Reading this PDF, I encountered a very simple simplification that I can't obtain. Basically, it asks what is the probability of the occurrence of a word $w_{n}$ given that we know another word $w_{n-1}$ already appeared before. Usually, this is calculated using the Maximum Likelihood Estimate which gives the probability:
$$P(w_{n}|w_{n-1}) = \displaystyle \frac{C(w_{n-1}w_{n})}{C(w_{n-1})}$$
where $C(w_{n})$ is the frequency of the word $w_{n}$
However, using an alternative probability called Laplace's law or Expected Likelihood Estimation we have as probability of $w_{n-1}w_{n}$
$$P(w_{n-1}w_{n}) = \frac{C(w_{n-1}w_{n})+1}{N + B} \tag{*}$$
where N is the number of tokens considered in our sample and B is the number of types which in this case would be B = V (V = vocabulary size) for unigrams and B = $V^{2}$ for bigrams.
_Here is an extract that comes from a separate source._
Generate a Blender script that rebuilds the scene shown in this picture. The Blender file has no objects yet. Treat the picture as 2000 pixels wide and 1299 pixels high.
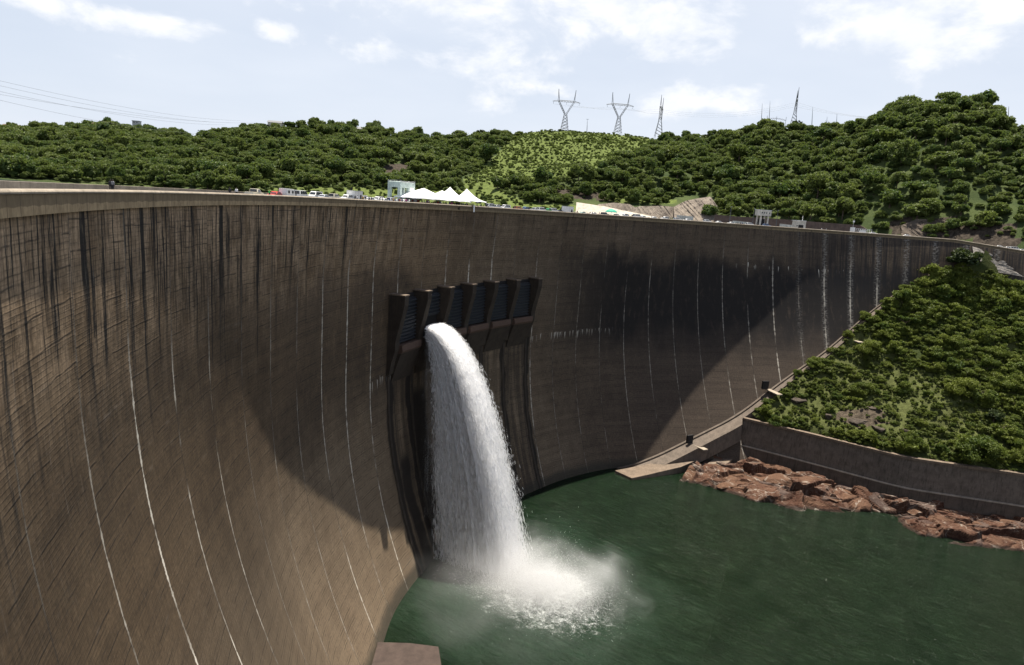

The PDF says that $P(w_{n}|w_{n-1}) = \displaystyle \frac{C(w_{n-1}w_{n})+1}{C(w_{n-1}+V)}$ however I can't prove that. I expected to get that answer by using Bayes rule like this:
$$P(w_{n}|w_{n-1})=\displaystyle \frac{P(w_{n-1}w_{n})}{P(w_{n-1})}$$
and using (*) but I don't get anything similar.
Some help would be appreciated.
By the way, the part I'm referring to is contained in a slide titled "Laplace Add-One Smoothing"
Regards
Laplace smoothing is a result of maximum aposteriori (MAP) estimation of the conditional probability $P(w_n|w_{n-1})$ under a Dirichlet prior.
Specifically, we want to estimate the $|V|$-valued multinomial distribution $p_k = P(w_n=k|w_{n-1})$, where $V$ is the vocabulary. Let us impose a Dirichlet prior on this multinomial distribution. That is, let $(p_1,\ldots,p_{|V|})$ be drawn from $Dir(\alpha,\ldots,\alpha)$, where $\alpha \geq 0$ is the concentration parameter of the Dirichlet distribution.
The MAP estimate of $p_k$ can be found out as under:
$\hat{p}_k = \arg \max_{p_k} \sum_{k_1=1}^{|V|} C(w_{n-1}, k_1)\log p_{k_1} + \log{\Gamma(\alpha|V|)} - |V|\log{\Gamma(\alpha)} + \sum_{k_1}^K(\alpha-1)\log p_{k_1}$
subject to $\sum_{k_1=1}^K p_{k_1} = 1$
($\Gamma(x)$ is the Gamma function)
The first term in the objective term is due to the multinomial likelihood function, while the remaining are due to the Dirichlet prior. We can now use Lagrange multipliers to solve the above constrained convex optimization problem. The solution is the Laplace smoothed bigram probability estimate:
$\hat{p}_k = \frac{C(w_{n-1}, k) + \alpha - 1}{C(w_{n-1}) + |V|(\alpha - 1)}$
Setting $\alpha = 2$ will result in the add one smoothing formula.